Exercise directions
In your copy, include every line of the listing below exactly but none of the pictures.

Dataset excerpt
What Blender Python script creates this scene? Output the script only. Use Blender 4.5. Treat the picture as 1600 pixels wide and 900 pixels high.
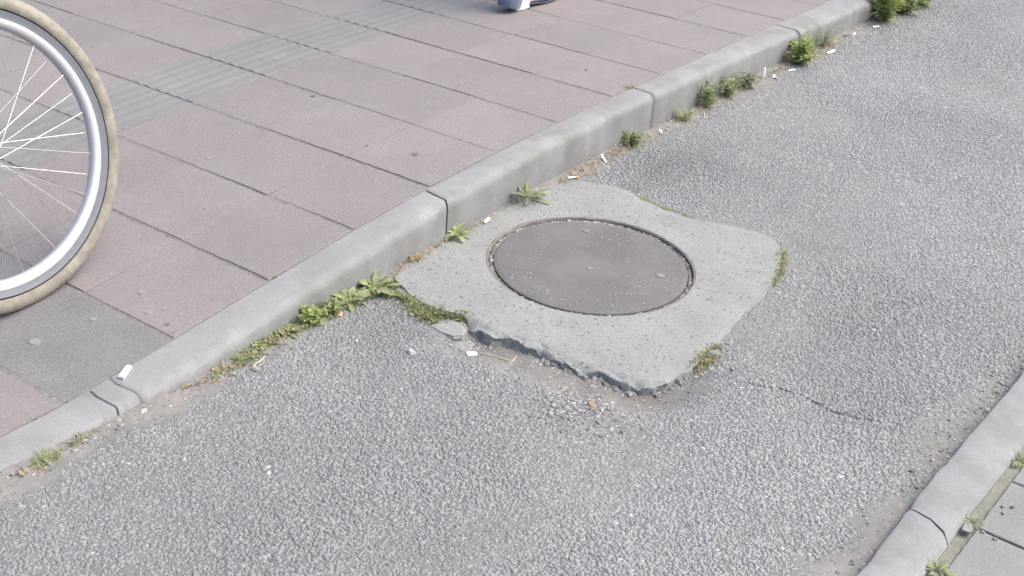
import bpy, math, random
import numpy as np
from mathutils import Vector, Matrix
random.seed(7); RNG = np.random.default_rng(7)
for o in list(bpy.data.objects): bpy.data.objects.remove(o)
scene = bpy.context.scene; COL = scene.collection

# ---------------------------------------------------------------- camera, sky, sun, exposure
cam = bpy.data.cameras.new('camera'); cam.sensor_width = 36.0; cam.lens = 2234.1 * 36 / 1600
cam.clip_start = 0.05; cam.clip_end = 2000
co = bpy.data.objects.new('camera', cam); COL.objects.link(co)
FW = Vector((0.7275007, 0.4873887, -0.4829028)); RT = Vector((0.5874485, -0.8061050, 0.0714071)); UP = Vector((0.3544673, 0.3356292, 0.8727577))
M = Matrix((RT, UP, -FW)).transposed().to_4x4(); M.translation = Vector((-1.23476, -2.01607, 1.71792)); co.matrix_world = M
scene.camera = co
SUN_AZ, SUN_EL = math.radians(138), math.radians(54)      # azimuth from +Y towards +X
w = bpy.data.worlds.new('World'); scene.world = w; w.use_nodes = True
nt = w.node_tree; nt.nodes.clear()
sky = nt.nodes.new('ShaderNodeTexSky'); sky.sky_type = 'NISHITA'; sky.sun_disc = False
sky.sun_elevation = SUN_EL; sky.sun_rotation = SUN_AZ; sky.air_density = 1.0; sky.dust_density = 6.0; sky.ozone_density = 0.6
bg = nt.nodes.new('ShaderNodeBackground'); bg.inputs['Strength'].default_value = 0.15
wo = nt.nodes.new('ShaderNodeOutputWorld'); nt.links.new(sky.outputs[0], bg.inputs[0]); nt.links.new(bg.outputs[0], wo.inputs[0])
sl = bpy.data.lights.new('sun', 'SUN'); sl.energy = 0.8; sl.angle = math.radians(70); sl.color = (1.0, 0.975, 0.945)
so = bpy.data.objects.new('sun', sl); COL.objects.link(so)
sd = Vector((math.sin(SUN_AZ) * math.cos(SUN_EL), math.cos(SUN_AZ) * math.cos(SUN_EL), math.sin(SUN_EL)))
so.rotation_euler = (-sd).to_track_quat('-Z', 'Y').to_euler(); so.location = sd * 30
vs = scene.view_settings; vs.view_transform = 'Standard'; vs.look = 'None'; vs.gamma = 1.0; vs.use_curve_mapping = False
vs.exposure = 1.16
scene.render.engine = 'CYCLES'

# ---------------------------------------------------------------- helpers
def mk(name, verts, faces, mat, parent=None, smooth=False, loc=None, rot=None, col=None):
    me = bpy.data.meshes.new(name); me.from_pydata([tuple(v) for v in verts], [], [tuple(f) for f in faces])
    if smooth:
        me.polygons.foreach_set('use_smooth', [True] * len(me.polygons))
        if smooth != 'all': me.set_sharp_from_angle(angle=math.radians(32))
    if col is not None:
        a = me.attributes.new('tint', 'FLOAT_COLOR', 'POINT'); a.data.foreach_set('color', np.asarray(col, dtype=np.float32).ravel())
    me.update(); me.materials.append(mat)
    return link(name, me, parent, loc, rot)
def link(name, me, parent=None, loc=None, rot=None):
    o = bpy.data.objects.new(name, me); COL.objects.link(o)
    if parent: o.parent = parent
    if loc is not None: o.location = loc
    if rot is not None: o.rotation_euler = rot
    return o
def empty(name, loc, rot=(0, 0, 0), parent=None): return link(name, None, parent, loc, rot)
def tag(o, label=None, cat=None, group=None, kind=None):
    if label: o['label'] = label
    if cat: o['category'] = cat
    if group: o['group'] = group
    if kind: o['kind'] = kind
    return o
def rows_faces(nu, nv, close_u=False, close_v=False, off=0):
    f = []
    for a in range(nu if close_u else nu - 1):
        for b in range(nv if close_v else nv - 1):
            a2, b2 = (a + 1) % nu, (b + 1) % nv
            f.append((off + a * nv + b, off + a2 * nv + b, off + a2 * nv + b2, off + a * nv + b2))
    return f
class Noise:                                               # smooth value noise on a random lattice
    def __init__(s, seed): s.t = np.random.default_rng(seed).random((257, 257)); s.t[256] = s.t[0]; s.t[:, 256] = s.t[:, 0]
    def __call__(s, x, y, sc):
        x = np.asarray(x, float) * sc + 1000.3; y = np.asarray(y, float) * sc + 1000.7
        xi = np.floor(x).astype(int); yi = np.floor(y).astype(int); u = x - xi; v = y - yi
        u = u * u * (3 - 2 * u); v = v * v * (3 - 2 * v); xi %= 256; yi %= 256
        return (s.t[xi, yi] * (1 - u) + s.t[xi + 1, yi] * u) * (1 - v) + (s.t[xi, yi + 1] * (1 - u) + s.t[xi + 1, yi + 1] * u) * v
    def fb(s, x, y, sc, o=3): return sum(s(x, y, sc * 2 ** k) / 2 ** k for k in range(o)) / sum(.5 ** k for k in range(o))
N1, N2, N3 = Noise(1), Noise(2), Noise(3)
def sstep(a, b, x): t = np.clip((np.asarray(x, float) - a) / (b - a), 0, 1); return t * t * (3 - 2 * t)

# ---------------------------------------------------------------- materials
def new_mat(name):
    m = bpy.data.materials.new(name); m.use_nodes = True; t = m.node_tree
    return m, t, t.nodes['Principled BSDF']
def nd(t, typ, **kw):
    n = t.nodes.new(typ)
    for k, v in kw.items():
        if k.startswith('i_'):
            key = k[2:].replace('_', ' ')
            n.inputs[int(key) if key.isdigit() else key].default_value = v
        else: setattr(n, k, v)
    return n
def mixc(t, fac, a, b, blend='MIX'):
    n = t.nodes.new('ShaderNodeMix'); n.data_type = 'RGBA'; n.blend_type = blend; n.clamp_factor = True
    for i, v in ((0, fac), (6, a), (7, b)):
        if hasattr(v, 'links'): t.links.new(v, n.inputs[i])
        elif i == 0: n.inputs[i].default_value = v
        else: n.inputs[i].default_value = (*v, 1) if len(v) == 3 else v
    return n.outputs[2]
def ramp(t, src, a, b, lo=0.0, hi=1.0):
    n = t.nodes.new('ShaderNodeMapRange'); n.clamp = True
    t.links.new(src, n.inputs[0]); n.inputs[1].default_value = a; n.inputs[2].default_value = b; n.inputs[3].default_value = lo; n.inputs[4].default_value = hi
    return n.outputs[0]
def pos(t): return t.nodes.new('ShaderNodeNewGeometry').outputs['Position']
def noise(t, vec, scale, detail=4, rough=.6, scl=None):
    n = nd(t, 'ShaderNodeTexNoise', i_Scale=scale, i_Detail=detail, i_Roughness=rough)
    if scl:
        mp = nd(t, 'ShaderNodeMapping'); mp.inputs['Scale'].default_value = scl; t.links.new(vec, mp.inputs[0]); vec = mp.outputs[0]
    t.links.new(vec, n.inputs['Vector']); return n.outputs['Fac']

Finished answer
What Blender Python script creates this scene? Output the script only. Use Blender 4.5. Treat the picture as 1600 pixels wide and 900 pixels high.
import bpy, math, random
import numpy as np
from mathutils import Vector, Matrix
random.seed(7); RNG = np.random.default_rng(7)
for o in list(bpy.data.objects): bpy.data.objects.remove(o)
scene = bpy.context.scene; COL = scene.collection

# ---------------------------------------------------------------- camera, sky, sun, exposure
cam = bpy.data.cameras.new('camera'); cam.sensor_width = 36.0; cam.lens = 2234.1 * 36 / 1600
cam.clip_start = 0.05; cam.clip_end = 2000
co = bpy.data.objects.new('camera', cam); COL.objects.link(co)
FW = Vector((0.7275007, 0.4873887, -0.4829028)); RT = Vector((0.5874485, -0.8061050, 0.0714071)); UP = Vector((0.3544673, 0.3356292, 0.8727577))
M = Matrix((RT, UP, -FW)).transposed().to_4x4(); M.translation = Vector((-1.23476, -2.01607, 1.71792)); co.matrix_world = M
scene.camera = co
SUN_AZ, SUN_EL = math.radians(138), math.radians(54)      # azimuth from +Y towards +X
w = bpy.data.worlds.new('World'); scene.world = w; w.use_nodes = True
nt = w.node_tree; nt.nodes.clear()
sky = nt.nodes.new('ShaderNodeTexSky'); sky.sky_type = 'NISHITA'; sky.sun_disc = False
sky.sun_elevation = SUN_EL; sky.sun_rotation = SUN_AZ; sky.air_density = 1.0; sky.dust_density = 6.0; sky.ozone_density = 0.6
bg = nt.nodes.new('ShaderNodeBackground'); bg.inputs['Strength'].default_value = 0.15
wo = nt.nodes.new('ShaderNodeOutputWorld'); nt.links.new(sky.outputs[0], bg.inputs[0]); nt.links.new(bg.outputs[0], wo.inputs[0])
sl = bpy.data.lights.new('sun', 'SUN'); sl.energy = 0.8; sl.angle = math.radians(70); sl.color = (1.0, 0.975, 0.945)
so = bpy.data.objects.new('sun', sl); COL.objects.link(so)
sd = Vector((math.sin(SUN_AZ) * math.cos(SUN_EL), math.cos(SUN_AZ) * math.cos(SUN_EL), math.sin(SUN_EL)))
so.rotation_euler = (-sd).to_track_quat('-Z', 'Y').to_euler(); so.location = sd * 30
vs = scene.view_settings; vs.view_transform = 'Standard'; vs.look = 'None'; vs.gamma = 1.0; vs.use_curve_mapping = False
vs.exposure = 1.16
scene.render.engine = 'CYCLES'

# ---------------------------------------------------------------- helpers
def mk(name, verts, faces, mat, parent=None, smooth=False, loc=None, rot=None, col=None):
    me = bpy.data.meshes.new(name); me.from_pydata([tuple(v) for v in verts], [], [tuple(f) for f in faces])
    if smooth:
        me.polygons.foreach_set('use_smooth', [True] * len(me.polygons))
        if smooth != 'all': me.set_sharp_from_angle(angle=math.radians(32))
    if col is not None:
        a = me.attributes.new('tint', 'FLOAT_COLOR', 'POINT'); a.data.foreach_set('color', np.asarray(col, dtype=np.float32).ravel())
    me.update(); me.materials.append(mat)
    return link(name, me, parent, loc, rot)
def link(name, me, parent=None, loc=None, rot=None):
    o = bpy.data.objects.new(name, me); COL.objects.link(o)
    if parent: o.parent = parent
    if loc is not None: o.location = loc
    if rot is not None: o.rotation_euler = rot
    return o
def empty(name, loc, rot=(0, 0, 0), parent=None): return link(name, None, parent, loc, rot)
def tag(o, label=None, cat=None, group=None, kind=None):
    if label: o['label'] = label
    if cat: o['category'] = cat
    if group: o['group'] = group
    if kind: o['kind'] = kind
    return o
def rows_faces(nu, nv, close_u=False, close_v=False, off=0):
    f = []
    for a in range(nu if close_u else nu - 1):
        for b in range(nv if close_v else nv - 1):
            a2, b2 = (a + 1) % nu, (b + 1) % nv
            f.append((off + a * nv + b, off + a2 * nv + b, off + a2 * nv + b2, off + a * nv + b2))
    return f
class Noise:                                               # smooth value noise on a random lattice
    def __init__(s, seed): s.t = np.random.default_rng(seed).random((257, 257)); s.t[256] = s.t[0]; s.t[:, 256] = s.t[:, 0]
    def __call__(s, x, y, sc):
        x = np.asarray(x, float) * sc + 1000.3; y = np.asarray(y, float) * sc + 1000.7
        xi = np.floor(x).astype(int); yi = np.floor(y).astype(int); u = x - xi; v = y - yi
        u = u * u * (3 - 2 * u); v = v * v * (3 - 2 * v); xi %= 256; yi %= 256
        return (s.t[xi, yi] * (1 - u) + s.t[xi + 1, yi] * u) * (1 - v) + (s.t[xi, yi + 1] * (1 - u) + s.t[xi + 1, yi + 1] * u) * v
    def fb(s, x, y, sc, o=3): return sum(s(x, y, sc * 2 ** k) / 2 ** k for k in range(o)) / sum(.5 ** k for k in range(o))
N1, N2, N3 = Noise(1), Noise(2), Noise(3)
def sstep(a, b, x): t = np.clip((np.asarray(x, float) - a) / (b - a), 0, 1); return t * t * (3 - 2 * t)

# ---------------------------------------------------------------- materials
def new_mat(name):
    m = bpy.data.materials.new(name); m.use_nodes = True; t = m.node_tree
    return m, t, t.nodes['Principled BSDF']
def nd(t, typ, **kw):
    n = t.nodes.new(typ)
    for k, v in kw.items():
        if k.startswith('i_'):
            key = k[2:].replace('_', ' ')
            n.inputs[int(key) if key.isdigit() else key].default_value = v
        else: setattr(n, k, v)
    return n
def mixc(t, fac, a, b, blend='MIX'):
    n = t.nodes.new('ShaderNodeMix'); n.data_type = 'RGBA'; n.blend_type = blend; n.clamp_factor = True
    for i, v in ((0, fac), (6, a), (7, b)):
        if hasattr(v, 'links'): t.links.new(v, n.inputs[i])
        elif i == 0: n.inputs[i].default_value = v
        else: n.inputs[i].default_value = (*v, 1) if len(v) == 3 else v
    return n.outputs[2]
def ramp(t, src, a, b, lo=0.0, hi=1.0):
    n = t.nodes.new('ShaderNodeMapRange'); n.clamp = True
    t.links.new(src, n.inputs[0]); n.inputs[1].default_value = a; n.inputs[2].default_value = b; n.inputs[3].default_value = lo; n.inputs[4].default_value = hi
    return n.outputs[0]
def pos(t): return t.nodes.new('ShaderNodeNewGeometry').outputs['Position']
def noise(t, vec, scale, detail=4, rough=.6, scl=None):
    n = nd(t, 'ShaderNodeTexNoise', i_Scale=scale, i_Detail=detail, i_Roughness=rough)
    if scl:
        mp = nd(t, 'ShaderNodeMapping'); mp.inputs['Scale'].default_value = scl; t.links.new(vec, mp.inputs[0]); vec = mp.outputs[0]
    t.links.new(vec, n.inputs['Vector']); return n.outputs['Fac']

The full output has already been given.